Corriere della Sera - La Lettura
Il dei giudici e l’innocenza disarmata
Il senso del passato furore
Di non tante «colonne» erette a marcare un’«infamia» — e una di esse a sua volta manzoniana, essendo stata alzata a Monza, nel febbraio 1608, sopra le rovine della casa dell’«infame» Gio. Paolo Osio, l’Egidio dei Promessi sposi — di certo la milanese è non solo la più famosa, ma la più esemplare; proprio grazie a Manzoni, che l’ha riletta non come segno dell’infamia degli untori, bensì del «furore potente dei giudici contro l’innocenza disarmata» dei condannati. Sottolineandolo anche visivamente, ponendo l’illustrazione della felice famiglia Tramaglino che siglava I promessi sposi a fronte della casa abbattuta della famiglia Mora, ad apertura della Storia della colonna infame.
Quanto alla Colonna Infame «alzata su l’angolo destro della via della Vetra, e del corso di Porta Ticinese», la motivazione la si legge nella traduzione che Manzoni fa della sentenza contro Guglielmo Piazza e Giangiacomo Mora, dopo i particolari dell’esecuzione: «La casa del Mora sia spianata, e sullo spazio eretta una colonna che abbia nome di infame, e porti una iscrizione del fatto: né ad alcuno in perpetuo, sia concesso di fabbricarvi la casa».
Che è quanto accade: con l’iscrizione, murata in una casa vicina, che continuerà a restarvi anche dopo l’abbattimento della colonna la notte tra il 24 e il 25 agosto 1778, anche se il testimone oculare Porati si limita a dire che «la colonna è caduta: si ruppe in due pezzi perché nel cadere andò sopra una delle colonnette che sostenevano la sbarra che circondava il locale; si staccò la palla che stava sul capitello della colonna la quale andò rotolando giù per la contrada detta Vicolo dei vetraschi». Il tutto senza che a 150 anni di distanza avessero ricevuto un qualche risarcimento i proprietari della casa che il Mora abitava in affitto.
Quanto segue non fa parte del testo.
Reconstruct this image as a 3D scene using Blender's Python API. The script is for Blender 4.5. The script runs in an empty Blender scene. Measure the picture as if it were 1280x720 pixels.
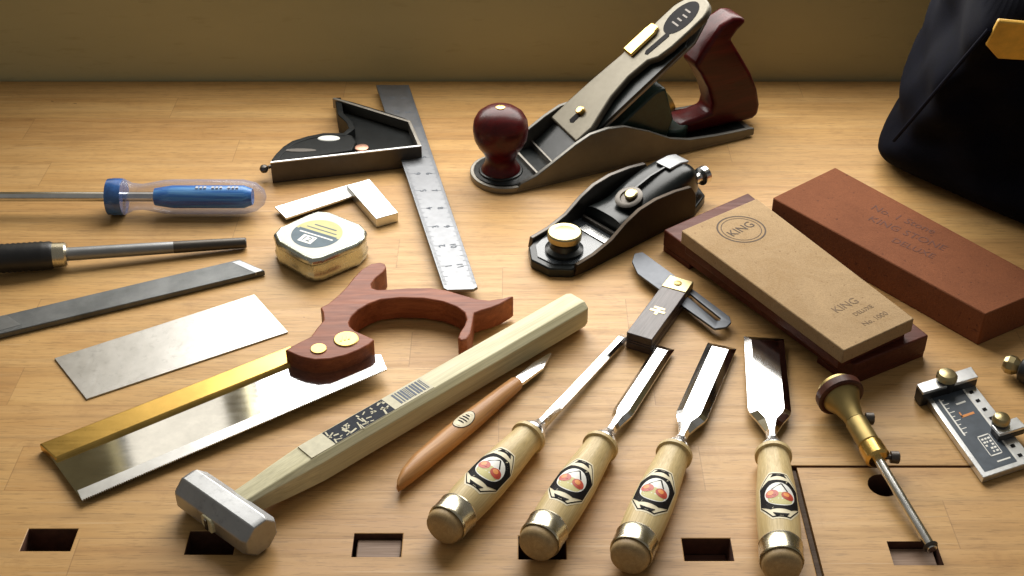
import bpy, bmesh, math, random
from mathutils import Vector, Matrix
R = math.radians
random.seed(7)
S = bpy.context.scene

# ------------------------------------------------------------------ camera
EL, DIST, FPX = R(35), 1.0, 1678.0
cam_d = bpy.data.cameras.new('camera')
cam_d.lens = 36 * FPX / 1280
cam_d.clip_start, cam_d.clip_end = 0.02, 50
cam = bpy.data.objects.new('camera', cam_d)
S.collection.objects.link(cam)
cam.location = (0, -DIST * math.cos(EL), DIST * math.sin(EL))
cam.rotation_euler = (R(90) - EL, 0, 0)
S.camera = cam

# ------------------------------------------------------------------ world, lamp, exposure
W = bpy.data.worlds.new('World')
S.world = W
W.use_nodes = True
bg = W.node_tree.nodes['Background']
bg.inputs[0].default_value = (1.0, 0.95, 0.86, 1)
bg.inputs[1].default_value = 0.19
ld = bpy.data.lights.new('window_light', 'AREA')
ld.shape = 'RECTANGLE'
ld.size, ld.size_y = 0.76, 0.72
ld.energy = 15.8
ld.color = (1.0, 0.975, 0.925)
lo = bpy.data.objects.new('window_light', ld)
S.collection.objects.link(lo)
lo.location = (0.065, 0.385, 0.525)
lo.rotation_euler = (Vector((-0.02, -1, -0.02))).to_track_quat('-Z', 'Y').to_euler()
l2 = bpy.data.lights.new('curtained_pane_light', 'AREA')      # narrow dimmer pane left of the main one
l2.shape = 'RECTANGLE'; l2.size, l2.size_y = 0.135, 0.72; l2.energy = 0.34; l2.color = (1.0, 0.90, 0.72)
l2o = bpy.data.objects.new('curtained_pane_light', l2)
S.collection.objects.link(l2o)
l2o.location = (-0.420, 0.385, 0.525)
l2o.rotation_euler = lo.rotation_euler
S.view_settings.view_transform = 'Standard'
S.view_settings.look = 'None'
S.view_settings.exposure = 0.0
S.view_settings.gamma = 1.0
S.cycles.max_bounces = 10
S.cycles.caustics_reflective = False
S.cycles.caustics_refractive = False
S.render.filter_size = 1.7

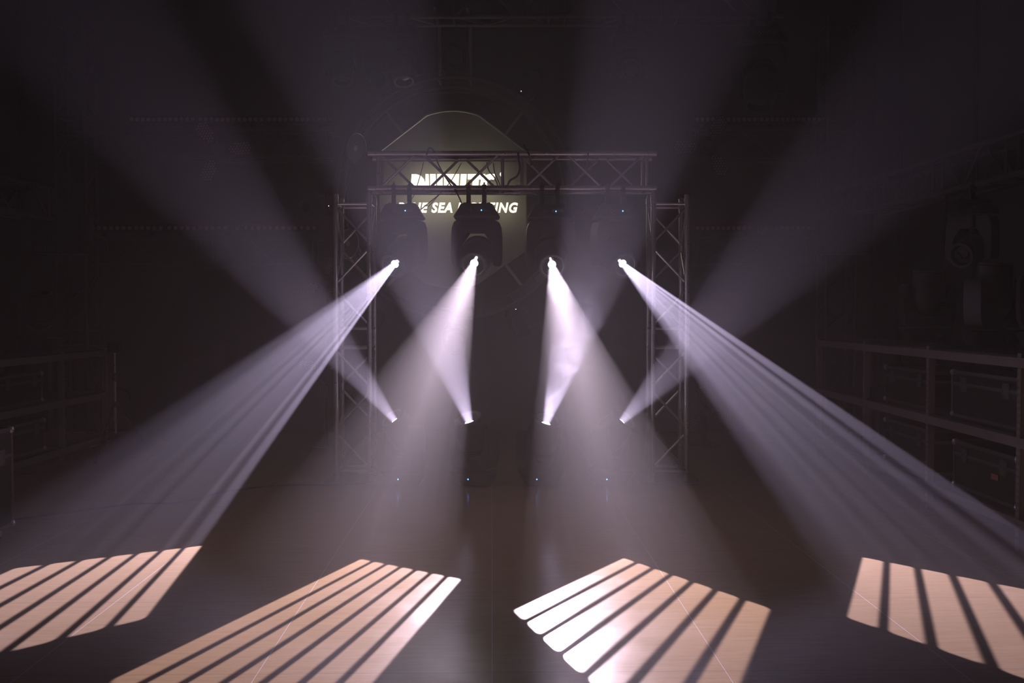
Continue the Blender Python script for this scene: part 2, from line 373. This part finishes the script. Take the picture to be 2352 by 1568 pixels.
LOW={1:(908,965,-34,9,'leftmost floor moving head, beaming up past the left tower'),2:(1078,968,-15.5,11,'second floor moving head from the left, beaming up and left'),
     3:(1254,971,15,10.5,'third floor moving head from the left, beaming up and right'),4:(1427,967,39,10.5,'rightmost floor moving head, beaming up past the right tower')}
for k,(px,py,a,h,lab) in LOW.items():
    a=math.radians(a); D=Vector((math.sin(a),-.42,math.cos(a))).normalized()
    Lp=at(px,py,10.0); piv=Lp-D*.18; dr=min(max(piv.z,.43),.50)
    t,hd,pv,Dl=moving_head(lab,(piv.x,10.03,.022),D,'moving heads standing on the floor',hung=False,drop=piv.z-.022,lr=1.2)
    spot('wash_lamp',t,pv+Dl*(HL-APEX+.012),Dl,(.82,.67,1),LPOW*LW[k],2*math.radians(h+1),.45,None)
# ---------------------------------------------------------------- the lit sign in its ring
YS=13.0
def sp(x,y): # point of the sign drawing (crop of the photo, 7.35x) on the sign plane
    p=at(900+x/7.35,380+y/7.35,YS-.03); return (p.x,p.z)
sg=at(1043,455,YS); t=thing('illuminated_sign','dark eight-sided sign board with white lit lettering behind the truss','sign',sg)
def bp(px,py): p=at(px,py,YS)-sg; return (p.x,p.z)
arc=lambda y,dy,sgn: [bp(978+122*i/8, y+dy*(abs(i-4)/4)**2) for i in range(9)]
top=arc(250,11,1); bot=[bp(1100-122*i/8,660-11*(abs(i-4)/4)**2) for i in range(9)]
outl=[bp(870,345)]+top+[bp(1209,345),bp(1209,572)]+bot+[bp(870,572)]
MB().prism(outl,.13,.20).build('board','board',t,False)
rim=MB(); rim.path([(x,.12,z) for x,z in outl],.014,6,closed=True); rim.build('rim','rim',t)
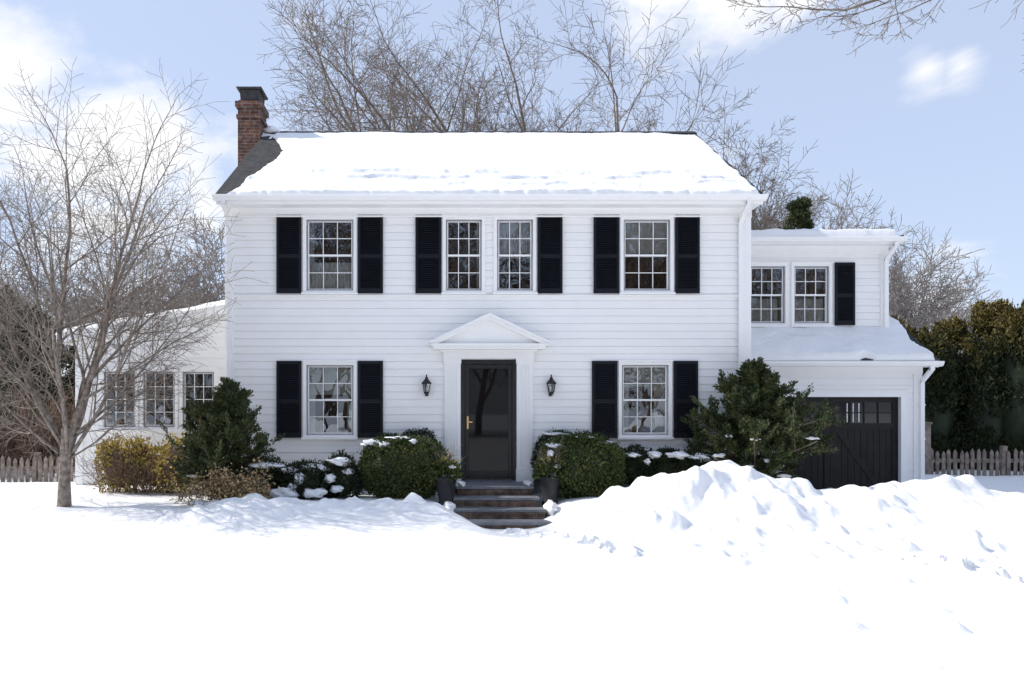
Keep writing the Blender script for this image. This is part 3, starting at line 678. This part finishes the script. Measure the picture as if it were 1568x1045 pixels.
forest('street_trees',[(random.uniform(-1,1)+x,random.uniform(-38,-26),random.uniform(10,16),.22) for x in np.arange(-24,26,2.3)],dict(med,kids=[7,7,6,5],rmin=.02,start=[.2,.2,.2,.2]),BRUSH,9)
# left ornamental tree
P1=dict(levels=4,segs=[5,8,6,5,4],wig=.08,bend=.03,trop=[0,.05,.03,.01,0],kids=[0,9,8,7,5],start=[.3,.15,.15,.15],ang=[(20,40),(24,50),(30,60),(35,65)],ratio=[.7,.50,.55,.55],rmin=.003)
random.seed(21); o=[]
tx,ty=-6.6,-2.0; zb=gz(tx,ty)-.1
o.append(([Vector((tx-.02,ty,zb)),Vector((tx,ty,zb+.12)),Vector((tx+.0,ty,zb+.5)),Vector((tx+.02,ty,zb+.95)),Vector((tx+.05,ty,zb+1.3))],[.15,.105,.088,.085,.09]))
top=Vector((tx+.05,ty,zb+1.22))
for (dx,dy,L_,r_) in ((-.42,.1,3.5,.05),(-.12,-.2,4.4,.055),(.12,.25,4.5,.058),(.36,-.05,4.0,.052),(.7,.15,3.3,.04),(-.8,-.1,3.0,.035),(.2,-.5,3.4,.035),(.0,.4,4.1,.045),(1.3,.1,2.6,.028),(-.25,.1,4.3,.045),(-1.3,0,2.6,.028)):
    grow(o,top+Vector((dx*.1,dy*.1,random.uniform(-.35,.05))),Vector((dx,dy,1)),L_*.97,r_*.85,1,P1)
for z_,dx in ((.8,1.2),(.9,-1.2),(1.05,.9),(1.1,-1.0),(1.2,1.6)):
    grow(o,Vector((tx+.02,ty,zb+z_)),Vector((dx,.1,.6)),1.7,.018,2,P1)
tubes('bare_ornamental_tree',o,BARKL)
# overhanging tree, trunk outside the view to the right
random.seed(33); o=[]
P2=dict(levels=4,segs=[8,6,6,5,4],wig=.08,bend=.02,trop=[.0,.015,.01,.0,-.01],kids=[8,6,5,4],start=[.3,.2,.15],ang=[(20,40),(25,50),(30,60)],ratio=[.34,.5,.5,.5],rmin=.004)
o.append(([Vector((10.5,-3.2,-.3)),Vector((10.4,-3.2,2)),Vector((10.5,-3.3,5)),Vector((10.4,-3.2,8)),Vector((10.6,-3.2,11))],[.22,.18,.16,.12,.06]))
grow(o,Vector((10.45,-3.3,7.6)),Vector((-1,-.05,-.02)),5.0,.05,0,P2)
grow(o,Vector((10.45,-3.3,8.0)),Vector((-1,.2,-.06)),5.9,.05,0,P2)
grow(o,Vector((10.45,-3.3,8.2)),Vector((-.3,.6,.8)),3.0,.07,0,P2)
tubes('overhanging_maple_tree',o,BARK)
# ------------------------------------------------------------------ conifers / junipers
def conifer(name,c,h,prof,nb,per,leaf,mat,spread=.07,rise=.5,seed=1,trunk=None,snow=0,lean=(0,0),sub=12):
    r_=np.random.default_rng(seed); root=empty(name)
    nB=nb//sub
    t_=np.clip((np.arange(nB)+r_.uniform(0,1,nB))/nB,0,1)**1.15; az=np.arange(nB)*2.4+r_.uniform(-.5,.5,nB)
    R=np.interp(t_,[p[0] for p in prof],[p[1] for p in prof])*r_.uniform(.45,1.25,nB)
    base=np.stack([c[0]+lean[0]*t_,c[1]+lean[1]*t_,c[2]+t_*h*.9],1)
    od=np.stack([np.cos(az),np.sin(az),rise+r_.uniform(-.25,.45,nB)],1)
    tip=base+od*R[:,None]
    f=r_.uniform(.3,1.0,(nB,sub)); sb=base[:,None]+(tip-base)[:,None]*f[...,None]
    sd_=od[:,None]*.55+r_.normal(size=(nB,sub,3))*.5+np.array([0,0,.45]); sl_=(R[:,None]*.28+.07)*r_.uniform(.5,1.2,(nB,sub))
    sb=sb.reshape(-1,3); sd_=sd_.reshape(-1,3); se=sb+sd_*sl_.reshape(-1,1)
    n=len(sb); q=r_.beta(1.5,1.2,(n,per))
    C=sb[:,None]+(se-sb)[:,None]*q[...,None]+r_.normal(size=(n,per,3))*spread*(1.0-.5*q[...,None])
    D=sd_[:,None]*.7+r_.normal(size=(n,per,3))*.6+np.array([0,0,.3])
    leaves('needles',C.reshape(-1,3),D.reshape(-1,3),leaf[0],leaf[1],mat,root)
    m=MB(); m.lathe(c[0],c[1],[(trunk or .05,c[2]-.3),((trunk or .05)*.3,c[2]+h*.85)],7)
    for k in range(nB): m.seg(tuple(base[k]),tuple(tip[k]),.016,.016)
    for k in range(0,n,2): m.seg(tuple(sb[k]),tuple(se[k]),.008,.008)
    m.obj('branches',BARK,root)
    if snow:
        qb=MB(); rs=np.random.default_rng(seed+5)
        front=[k for k in range(nB) if od[k][1]<.2 and t_[k]<.8]
        for j in range(snow):
            k=front[j%len(front)]; p=base[k]+(tip[k]-base[k])*rs.uniform(.6,.95)
            qb.blob((p[0],p[1]-.04,p[2]+.08),(rs.uniform(.04,.09),rs.uniform(.04,.07),rs.uniform(.018,.035)),j+40,.3)
        qb.obj('snow_patches',SNOW,root,True)
    return root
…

Quanto all’iscrizione, «fatta logora dal tempo, era diventata difficile da essere letta, ed essendo in sasso ruvido inserita in muro parimenti oscuro perché non mai imbiancato, non era molto patente», sicché nel 1803, in seguito a ristrutturazioni, passa a un privato, quindi al Museo Patrio di Archeologia, e infine al Castello Sforzesco. Iscrizione priva però di tre firme che in origine sottoscrivevano la sentenza: perché probabilmente qualche discendente del Presidente della Sanità Marcantonio Monti, o di Gio. Battista Trotti Presidente del Senato o del Capitano di Giustizia Gio. Battista Visconti, «a disagio per sé e per la memoria dell’antenato, pensò bene di compiere (anche lui alla chetichella) un’operazione di censura: fece segare via tutta la fascia inferiore della lapide».